Book Description

The Monte Carlo code (CEARPGA I) was developed to generate the elemental library spectra required for implementing the Monte Carlo Library Least-Squares algorithm for prompt gamma-ray neutron activation analysis (PGNAA). The existing big weight problem in which a few histories yield very large weights with very large variance has been investigated thoroughly. It has been found that the expected value splitting technique, a powerful variance reduction technique used in the code is the primary cause of this problem. Two Monte Carlo simulation approaches have been investigated to eliminate the big weight problem while still maintaining high efficiency. They are 1) score importance map with batch tracking and 2) analog linear interpolation.
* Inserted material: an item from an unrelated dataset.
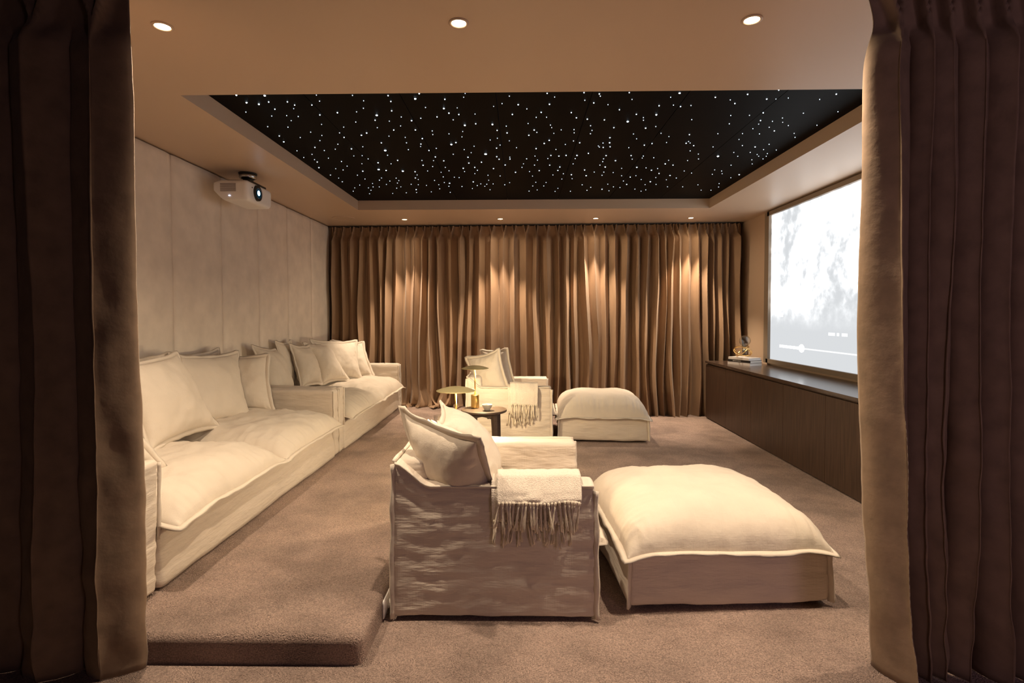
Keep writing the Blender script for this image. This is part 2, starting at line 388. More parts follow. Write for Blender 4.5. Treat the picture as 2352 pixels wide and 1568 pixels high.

Both approaches were implemented separately in the corresponding Monte Carlo codes on the basis of CEARPGA I code and demonstrated to be feasible for solving the big weight problem. The analog linear interpolation approach was selected to incorporate into the new CEARPGA Monte Carlo code (CEARPGA II). A comparison of the results obtained by both CEAEPGA I and CEARPGA II codes as well as experimentally measured data shows that the big weight problem has been successfully eliminated, the accuracy of the simulation has improved greatly, and the simulated results agree very well with the measured data. In addition, some other important improvements have been made in the CEARPGA II to make it more accurate, efficient and powerful, including: 1) tracking pair production gamma rays, 2) incorporating neutron activation background spectra, 3) generating natural background spectra, 4) taking into account the non-linearity of NaI detectors, and 5) adopting a general geometry package.